Mit nicht gar so drastischen Worten hatte ich in den zurückliegenden Monaten gegenüber  Henry Ferling wieder und wieder argumentiert, dass mit diesem Bildmaterial (das Farbfoto neben obigem Vorwort illustriert Dr. T. M's. Mängelliste hervorragend!) und diesen Inhalten keine Auflagensteigerung zu erreichen sei. Darum geht es einem Verleger doch schliesslich. Der Leserbrief des Dr. T. M. - er war ja nicht der einzige, der sich sehr kritisch über DON ausliess - kam mir gerade recht, um ihn allen die DON (ohne Ziel und Richtung) machten, "um die Ohren zu hauen".




6 Jahre nach dem berühmten "Schwulen-Aufstand" in der New Yorker Christopher Street beschreibt DON-Autor Patrick Schneider erstmals (!) in dem Schwulenmagazin DON was sich damals zugetragen und wie es sich auf die Schwulenbewegung, zunächst in den USA, letztendlich aber auch in weiten Teilen der westlichen Welt auszuwirken begann. Die negative Überschrift ist für mich, da ich den ganzen Beitrag nicht mehr vorzuliegen habe, nicht nachvollziehbar.


Meine Idee, der Mai-Ausgabe einen Fragebogen beizufügen und so die Heft-Käufer DON beurteilen zu lassen, hatte - siehe obige Anmerkungen zum Vorwort - nur einen einzigen Grund: ich wollte den Verleger dazu bewegen, der Zeitschrift eine neue Richtung und eine neue Optik geben. Sowohl die Ausarbeitung der Fragen, vor allem jedoch die Auswertung (und Analyse) der Antworten bedeuteten für mich, wie es eingangs heisst, eine "Heidenarbeit", bei der ich übrigens von keinem unterstützt wurde (und schon gar nicht von dem links abgebildeten Johann Möstl).

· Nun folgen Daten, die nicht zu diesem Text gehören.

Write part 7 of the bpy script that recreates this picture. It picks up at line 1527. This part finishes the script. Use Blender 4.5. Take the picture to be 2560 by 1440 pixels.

Exakte Zahlen erinnere ich selbstverständlich nicht mehr, aber dass wir 876 ausgefüllte Fragebogen erhielten, ist eine (masslose) Übertreibung. Dass ich die Umfrageergebnisse - im Sinne des Magazins - manipuliert habe, da bin ich ziemlich sicher. Ich kann jedoch nicht mehr sagen, bei welchen und wievielen Fragethemen und - wenn ja - wie dezent oder stark. Insofern sind die Ergebnisse mit Vorsicht zu geniessen.

Die sowohl im Vorwort als auch hier eingangs zitierten Negativ-Kritiken waren mit Sicherheit Ausnahmen. Wer regelmässig (sehr viel!) Geld für eine Zeitschrift ausgibt, schreibt nicht 'das Blatt ist Mist'. Das grosse Problem solcher Umfragen ist, dass ihre Ergebnisse nicht repräsentativ sind. In der Mehrzahl beteiligen sich nämlich aktive Menschen (ausfüllen, Briefumschlag, Briefmarke, Briefkasten), vor allem auch solche, die entweder sehr begeistert sind oder endlich mal ihre Kritik loswerden wollen.